A parlarne è stato il sottosegretario al lavoro Claudio Durigon, che ha spiegato come l’esecutivo non voglia tornare alla legge Fornero, ma debba anche affrontare le difficoltà di bilancio. Insomma: i soldi per fare Quota 41 pulita, senza limiti d’età, non ci sono, quindi si può fare solo una lieve riforma di Quota 102, per un costo di circa 1 miliardo di euro (o forse 700 milioni, con un trascinamento nel 2024).

L’attuale regime pensionistico, introdotto dal governo Draghi, aveva una platea di riferimento di circa 16mila persone: circa la metà, però, ha fatto domanda e manca solo un mese alla scadenza. Un numero molto esiguo di lavoratori, quindi, come esigua rischia di essere la platea di riferimento della nuova riforma.

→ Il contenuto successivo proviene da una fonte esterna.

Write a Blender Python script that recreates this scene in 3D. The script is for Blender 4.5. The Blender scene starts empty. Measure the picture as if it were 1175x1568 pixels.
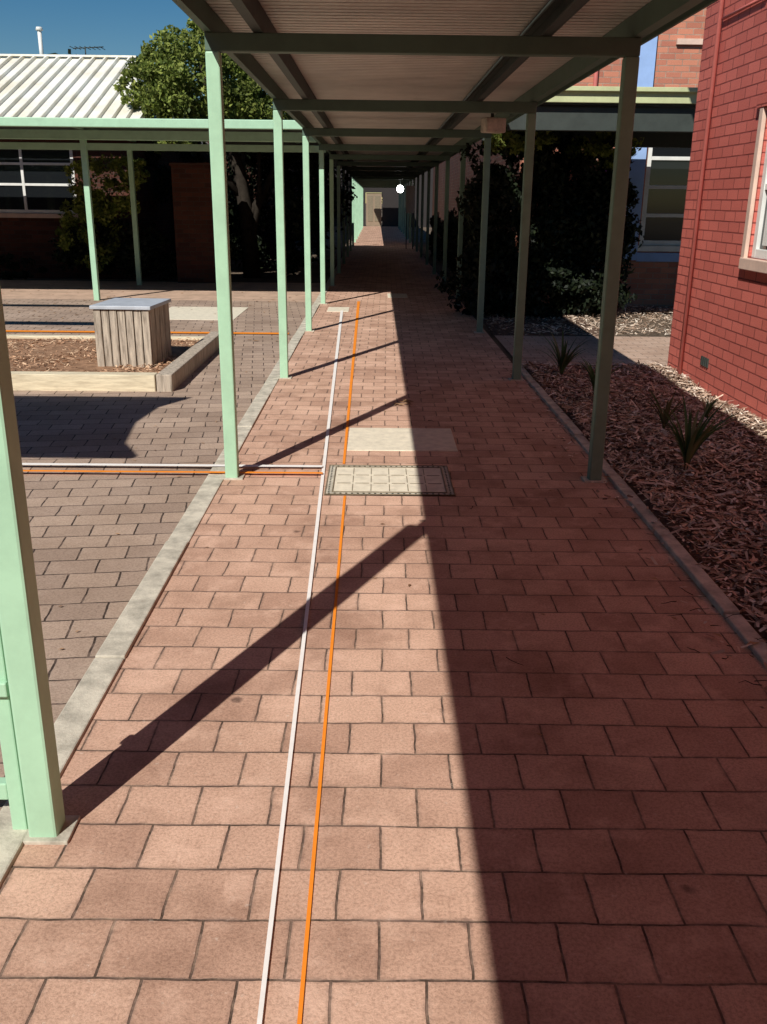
import bpy, math, random
import numpy as np
from mathutils import Vector, Matrix
random.seed(3)
R=math.radians
scene=bpy.context.scene
# ---------------------------------------------------------------- materials
def newmat(name):
    m=bpy.data.materials.new(name); m.use_nodes=True
    nt=m.node_tree; b=nt.nodes['Principled BSDF']
    return m,nt,b
def N(nt,t,**kw):
    n=nt.nodes.new(t)
    for k,v in kw.items():
        if k in n.inputs: n.inputs[k].default_value=v
        else: setattr(n,k,v)
    return n
def ramp(nt,src,stops):
    r=nt.nodes.new('ShaderNodeValToRGB')
    e=r.color_ramp.elements
    while len(e)<len(stops): e.new(0.5)
    for i,(p,c) in enumerate(stops):
        e[i].position=p; e[i].color=(*c,1) if len(c)==3 else c
    nt.links.new(src,r.inputs[0]); return r
def mix(nt,fac,a,b,mode='MIX'):
    m=nt.nodes.new('ShaderNodeMix'); m.data_type='RGBA'; m.blend_type=mode
    for s,i in ((fac,0),(a,6),(b,7)):
        if hasattr(s,'is_linked') or hasattr(s,'links'): nt.links.new(s,m.inputs[i])
        elif i==0: m.inputs[0].default_value=s
        else: m.inputs[i].default_value=(*s,1)
    return m.outputs[2]
def coords(nt,u=None):
    t=nt.nodes.new('ShaderNodeTexCoord')
    if u is None: return t.outputs['Object']
    s=nt.nodes.new('ShaderNodeSeparateXYZ'); nt.links.new(t.outputs['Object'],s.inputs[0])
    c=nt.nodes.new('ShaderNodeCombineXYZ')
    if u=='xz': nt.links.new(s.outputs[0],c.inputs[0]); nt.links.new(s.outputs[2],c.inputs[1])
    if u=='yz': nt.links.new(s.outputs[1],c.inputs[0]); nt.links.new(s.outputs[2],c.inputs[1])
    return c.outputs[0]
def noise(nt,co,scale,detail=4,rough=.6):
    n=N(nt,'ShaderNodeTexNoise'); n.inputs['Scale'].default_value=scale; n.inputs['Detail'].default_value=detail; n.inputs['Roughness'].default_value=rough
    nt.links.new(co,n.inputs['Vector']); return n.outputs['Fac']
def bump(nt,b,h,strength=.4,dist=.01,prev=None):
    n=N(nt,'ShaderNodeBump'); n.inputs['Strength'].default_value=strength; n.inputs['Distance'].default_value=dist
    nt.links.new(h,n.inputs['Height'])
    if prev: nt.links.new(prev,n.inputs['Normal'])
    nt.links.new(n.outputs[0],b.inputs['Normal']); return n.outputs[0]
def distort(nt,co,scale,amt):
    n=N(nt,'ShaderNodeTexNoise'); n.inputs['Scale'].default_value=scale; n.inputs['Detail'].default_value=2
    nt.links.new(co,n.inputs['Vector'])
    v=N(nt,'ShaderNodeVectorMath',operation='SUBTRACT'); nt.links.new(n.outputs['Color'],v.inputs[0]); v.inputs[1].default_value=(.5,.5,.5)
    s=N(nt,'ShaderNodeVectorMath',operation='SCALE'); nt.links.new(v.outputs[0],s.inputs[0]); s.inputs['Scale'].default_value=amt
    a=N(nt,'ShaderNodeVectorMath',operation='ADD'); nt.links.new(co,a.inputs[0]); nt.links.new(s.outputs[0],a.inputs[1])
    return a.outputs[0]
def brickmat(name,c1,c2,mortar,w,h,ms,u=None,rot=0,rough=.85,bstr=.6,bd=.01,stain=.5,dist=.006,stainc=(.5,.45,.42),mhi=3.2,gum=False,grit=.6):
    m,nt,b=newmat(name)
    co=coords(nt,u)
    cd=distort(nt,co,2.2,dist*3) if dist else co
    cd=distort(nt,cd,18,dist) if dist else cd
    mp=N(nt,'ShaderNodeMapping'); nt.links.new(cd,mp.inputs[0]); mp.inputs['Rotation'].default_value=(0,0,rot)
    br=N(nt,'ShaderNodeTexBrick'); nt.links.new(mp.outputs[0],br.inputs['Vector'])
    br.inputs['Scale'].default_value=1; br.inputs['Brick Width'].default_value=w; br.inputs['Row Height'].default_value=h
    br.inputs['Mortar Size'].default_value=ms; br.inputs['Mortar Smooth'].default_value=.35; br.inputs['Bias'].default_value=0
    br.inputs['Color1'].default_value=(*c1,1); br.inputs['Color2'].default_value=(*c2,1)
    br.inputs['Mortar'].default_value=(.5,.5,.5,1)
    n1=noise(nt,co,1.3,4); n2=noise(nt,co,110,4,.85); n3=noise(nt,co,7,4,.7)
    mr=ramp(nt,n3,[(.46,mortar),(.64,tuple(min(1,x*mhi) for x in mortar))])
    col=mix(nt,br.outputs['Fac'],br.outputs['Color'],mr.outputs[0])
    r1=ramp(nt,n1,[(.3,stainc),(.65,(1,1,1))])
    col=mix(nt,stain,col,r1.outputs[0],'MULTIPLY')
    r2=ramp(nt,n2,[(.36,(.42,.39,.37)),(.56,(1.0,1.0,1.0))])
    col=mix(nt,grit,col,r2.outputs[0],'MULTIPLY')
    if gum:
        # chewing gum / oil spots
        vo=N(nt,'ShaderNodeTexVoronoi'); nt.links.new(distort(nt,co,30,.02),vo.inputs['Vector']); vo.inputs['Scale'].default_value=3.4
        vr=ramp(nt,vo.outputs['Distance'],[(.035,(.28,.28,.3)),(.075,(1,1,1))])
        vs=N(nt,'ShaderNodeSeparateColor'); nt.links.new(vo.outputs['Color'],vs.inputs[0])
        gt=N(nt,'ShaderNodeMath',operation='GREATER_THAN'); nt.links.new(vs.outputs[0],gt.inputs[0]); gt.inputs[1].default_value=.4
        col=mix(nt,gt.outputs[0],col,mix(nt,.8,col,vr.outputs[0],'MULTIPLY'))
        # pale scuffs
        n4=noise(nt,co,4.5,5,.75); r4=ramp(nt,n4,[(.52,(0,0,0)),(.70,(.45,.45,.45))])
        col=mix(nt,r4.outputs[0],col,tuple(min(1,x*1.05+.05) for x in c1))
        n6=noise(nt,co,38,4,.7); r6=ramp(nt,n6,[(.63,(0,0,0)),(.73,(.5,.5,.5))])
        col=mix(nt,r6.outputs[0],col,(.78,.64,.53))
        # grime and dark edges around every paver
        n5=noise(nt,co,2.6,5,.7); r5=ramp(nt,n5,[(.34,(.52,.48,.46)),(.5,(1,1,1))])
        col=mix(nt,.4,col,r5.outputs[0],'MULTIPLY')
        b2=N(nt,'ShaderNodeTexBrick'); nt.links.new(mp.outputs[0],b2.inputs['Vector'])
        b2.inputs['Scale'].default_value=1; b2.inputs['Brick Width'].default_value=w; b2.inputs['Row Height'].default_value=h
        b2.inputs['Mortar Size'].default_value=.015; b2.inputs['Mortar Smooth'].default_value=1
        n7=noise(nt,co,24,4,.75); r7=ramp(nt,n7,[(.4,(0,0,0)),(.62,(.6,.6,.6))])
        mm=N(nt,'ShaderNodeMath',operation='MULTIPLY'); nt.links.new(b2.outputs['Fac'],mm.inputs[0]); nt.links.new(r7.outputs[0],mm.inputs[1])
        col=mix(nt,mm.outputs[0],col,(.22,.14,.11))
    nt.links.new(col,b.inputs['Base Color']); b.inputs['Roughness'].default_value=rough
    b.inputs['Specular IOR Level'].default_value=.15
    inv=N(nt,'ShaderNodeMath',operation='SUBTRACT'); inv.inputs[0].default_value=1; nt.links.new(br.outputs['Fac'],inv.inputs[1])
    p=bump(nt,b,inv.outputs[0],bstr,bd); bump(nt,b,n2,.5,.005,p)
    return m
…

Quota 41, difficile il turnover

Tutto questo, poi, varrebbe sia per il settore pubblico che per il privato, ma senza meccanismi di incentivo del turnover con i giovani il ricambio non ci sarà. Lo si è visto con Quota 100: nei tre anni in cui è stata in vigore, dal 2019 al 2021 non c’è stata alcuna evidenza di maggiore stimolo alle assunzioni. A certificarlo è il rapporto Inps 2021, che cita anche studi del 2020, secondo cui è stato sostituito circa un pensionato su due e non per forza da giovani. Tutte le analisi indipendenti, poi, sono state concordi nell’individuare effetti negativi sull’occupazione, visto soprattutto il mancato obbligo di sostituire i lavoratori nel settore pubblico.